- _SHORT TASK_
Return the listing below verbatim. Pictures do not belong in the copy.

◆ ◆ ◆ ◆

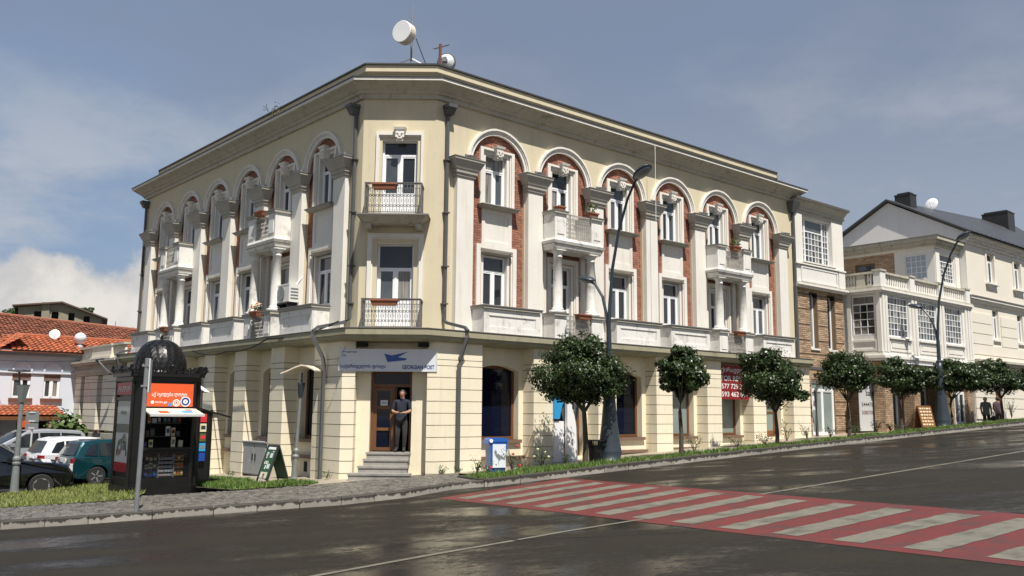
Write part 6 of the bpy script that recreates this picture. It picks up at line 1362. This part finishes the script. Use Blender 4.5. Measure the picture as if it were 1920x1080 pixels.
def tree(x, y, zb, z0, z1, w, label, n, lobes=None, m='leaf', tr=.075, L=.105, name='street_tree', cat='tree', group='clipped round trees along the kerb', dx=0, seed=1):
    M = T((x, y, zb)); t = thing(name, label, cat, M, group); r = w/2; h = (z1-z0)/2; zc = (z0+z1)/2-zb
    if lobes is None: lobes = [(0, 0, 0, .78, 1), (.38, .1, -.15, .55, .9), (-.40, -.1, -.12, .55, .9), (.1, -.35, -.1, .55, .9), (-.1, .35, -.1, .5, .9), (-.05, 0, .40, .5, .9), (.28, .2, .28, .42, .9), (-.3, .1, .3, .42, .9)]
    r *= 1.06; jr = random.Random(seed+5); lobes = [(a+jr.gauss(0, .045), b+jr.gauss(0, .045), c+jr.gauss(0, .04), q*jr.uniform(.94, 1.12), s_) for a, b, c, q, s_ in lobes]; lb_ = [(a*r+dx, b*r, c*h+zc, q*r, h/r*s_) for a, b, c, q, s_ in lobes]
    V, k = leaves((0, 0, 0), lb_, n, L, L*.52, seed); me = leafmesh('crown', V, k); me.materials.append(MATS[m]); O('crown', me, par=t, M=M)
    q = MB(); zt = z0-zb; q.tube([(0, 0, -.1), (.02, .01, zt*.4), (-.01, .02, zt*.8), (dx*.3, 0, zt+.1)], [tr*1.25, tr*1.0, tr*.85, tr*.8], 8)
    rr = random.Random(seed)
    for i in range(7):
        a = 6.28*i/7+rr.random(); q.tube([(dx*.2, 0, zt-.05), (dx*.6+r*.25*math.cos(a), r*.25*math.sin(a), zt+h*.4), (dx+r*.6*math.cos(a), r*.6*math.sin(a), zt+h*(.6+.6*rr.random()))], [tr*.5, tr*.32, tr*.12], 5)
    O('trunk', q, 'bark', t, M); return t
TL = ['largest round tree in front of the cash machine door', 'narrow round tree in front of the fourth shop window', 'round tree hiding the last shop window of the corner building', 'round tree in front of the narrow tan brick house', 'round tree covering the left half of the oriel house shops', 'wide flat tree just right of the far street lamp', 'round tree above the two pedestrians', 'last tree cut off by the right edge']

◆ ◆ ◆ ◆

- _COMPLETED EXERCISE_
Write part 6 of the bpy script that recreates this picture. It picks up at line 1362. This part finishes the script. Use Blender 4.5. Measure the picture as if it were 1920x1080 pixels.
def tree(x, y, zb, z0, z1, w, label, n, lobes=None, m='leaf', tr=.075, L=.105, name='street_tree', cat='tree', group='clipped round trees along the kerb', dx=0, seed=1):
    M = T((x, y, zb)); t = thing(name, label, cat, M, group); r = w/2; h = (z1-z0)/2; zc = (z0+z1)/2-zb
    if lobes is None: lobes = [(0, 0, 0, .78, 1), (.38, .1, -.15, .55, .9), (-.40, -.1, -.12, .55, .9), (.1, -.35, -.1, .55, .9), (-.1, .35, -.1, .5, .9), (-.05, 0, .40, .5, .9), (.28, .2, .28, .42, .9), (-.3, .1, .3, .42, .9)]
    r *= 1.06; jr = random.Random(seed+5); lobes = [(a+jr.gauss(0, .045), b+jr.gauss(0, .045), c+jr.gauss(0, .04), q*jr.uniform(.94, 1.12), s_) for a, b, c, q, s_ in lobes]; lb_ = [(a*r+dx, b*r, c*h+zc, q*r, h/r*s_) for a, b, c, q, s_ in lobes]
    V, k = leaves((0, 0, 0), lb_, n, L, L*.52, seed); me = leafmesh('crown', V, k); me.materials.append(MATS[m]); O('crown', me, par=t, M=M)
    q = MB(); zt = z0-zb; q.tube([(0, 0, -.1), (.02, .01, zt*.4), (-.01, .02, zt*.8), (dx*.3, 0, zt+.1)], [tr*1.25, tr*1.0, tr*.85, tr*.8], 8)
    rr = random.Random(seed)
    for i in range(7):
        a = 6.28*i/7+rr.random(); q.tube([(dx*.2, 0, zt-.05), (dx*.6+r*.25*math.cos(a), r*.25*math.sin(a), zt+h*.4), (dx+r*.6*math.cos(a), r*.6*math.sin(a), zt+h*(.6+.6*rr.random()))], [tr*.5, tr*.32, tr*.12], 5)
    O('trunk', q, 'bark', t, M); return t
TL = ['largest round tree in front of the cash machine door', 'narrow round tree in front of the fourth shop window', 'round tree hiding the last shop window of the corner building', 'round tree in front of the narrow tan brick house', 'round tree covering the left half of the oriel house shops', 'wide flat tree just right of the far street lamp', 'round tree above the two pedestrians', 'last tree cut off by the right edge']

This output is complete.